AAUP
March 6, 2017
It’s still a ban. It’s still exclusionary. It’s still aimed at Muslim-majority countries. And it still has a chilling effect on academic freedom and the movement of people and ideas.
Under the new travel ban signed today, people from Iran, Somalia, Sudan, Yemen, Syria, and Libya will face a 90-day ban on entering the United States. This despite a leaked Homeland Security draft report from last week that said that citizenship is an “unlikely indicator” of a threat and the fact that there are already stringent vetting procedures in place for people seeking visas to enter the US.
Those being excluded from the US will doubtless include faculty and students who seek to travel here to speak, participate in conferences, or conduct other academic work. Their exclusion is at odds with fundamental AAUP principles and with our nation’s historic commitment to the free exchange of ideas.
The AAUP is planning to join the legal fight that will follow this new ban. Indeed, we have a long history of legal action in this arena. In 2006, we joined the American Academy of Religion and the PEN American Center in a suit contesting the exclusion of Tariq Ramadan, a scholar who accepted a tenured position at the University of Notre Dame only to have the government revoke his visa, apparently on the basis of what is known as the ideological exclusion provision of the USA Patriot Act.
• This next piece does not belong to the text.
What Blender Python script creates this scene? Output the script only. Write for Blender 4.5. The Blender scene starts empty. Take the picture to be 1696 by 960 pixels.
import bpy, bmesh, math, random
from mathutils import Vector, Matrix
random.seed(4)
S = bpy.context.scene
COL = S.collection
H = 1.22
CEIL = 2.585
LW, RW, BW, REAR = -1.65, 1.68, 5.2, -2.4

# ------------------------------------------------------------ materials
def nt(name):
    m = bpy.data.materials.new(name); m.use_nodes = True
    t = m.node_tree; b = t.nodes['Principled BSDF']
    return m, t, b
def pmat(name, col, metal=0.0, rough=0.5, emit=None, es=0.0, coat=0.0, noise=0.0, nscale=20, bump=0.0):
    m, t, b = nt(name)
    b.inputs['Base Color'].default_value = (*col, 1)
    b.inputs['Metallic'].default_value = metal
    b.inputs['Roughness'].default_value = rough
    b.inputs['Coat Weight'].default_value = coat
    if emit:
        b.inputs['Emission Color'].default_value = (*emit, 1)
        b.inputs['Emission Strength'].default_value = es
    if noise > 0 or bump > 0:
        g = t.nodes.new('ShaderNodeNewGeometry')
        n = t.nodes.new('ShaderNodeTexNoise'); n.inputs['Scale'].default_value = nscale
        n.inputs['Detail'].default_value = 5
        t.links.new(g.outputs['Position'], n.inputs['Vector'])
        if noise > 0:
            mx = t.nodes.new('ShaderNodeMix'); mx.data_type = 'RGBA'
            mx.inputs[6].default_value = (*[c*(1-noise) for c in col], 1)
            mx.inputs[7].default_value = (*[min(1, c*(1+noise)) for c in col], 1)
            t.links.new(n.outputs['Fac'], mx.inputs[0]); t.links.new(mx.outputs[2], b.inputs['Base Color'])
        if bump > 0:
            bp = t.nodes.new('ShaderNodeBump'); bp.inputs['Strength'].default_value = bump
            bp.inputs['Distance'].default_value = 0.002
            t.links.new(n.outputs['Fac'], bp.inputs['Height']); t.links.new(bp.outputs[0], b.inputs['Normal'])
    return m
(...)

The same year Adam Habib, a scholar coming to meet with officers of the Social Science Research Council, Columbia University, the National Institutes of Health, and the World Bank was intercepted at the airport and denied entry to the United States, based on a portion of the USA Patriot Act excluding aliens who have “engaged in a terrorist activity.” The government did not, however, provide any evidence for its determination that Habib had engaged in terrorist activity or define the type of activity in which he had supposedly engaged. The AAUP joined the ACLU in filing suit on behalf of the AAUP and other organizations that had invited Habib to speak in the United States.
Academic freedom eventually prevailed in those cases--the bans on entry for both men were lifted in 2010--and it will prevail again, though the fight will not be quick or easy.
When you ban people, you threaten academic freedom.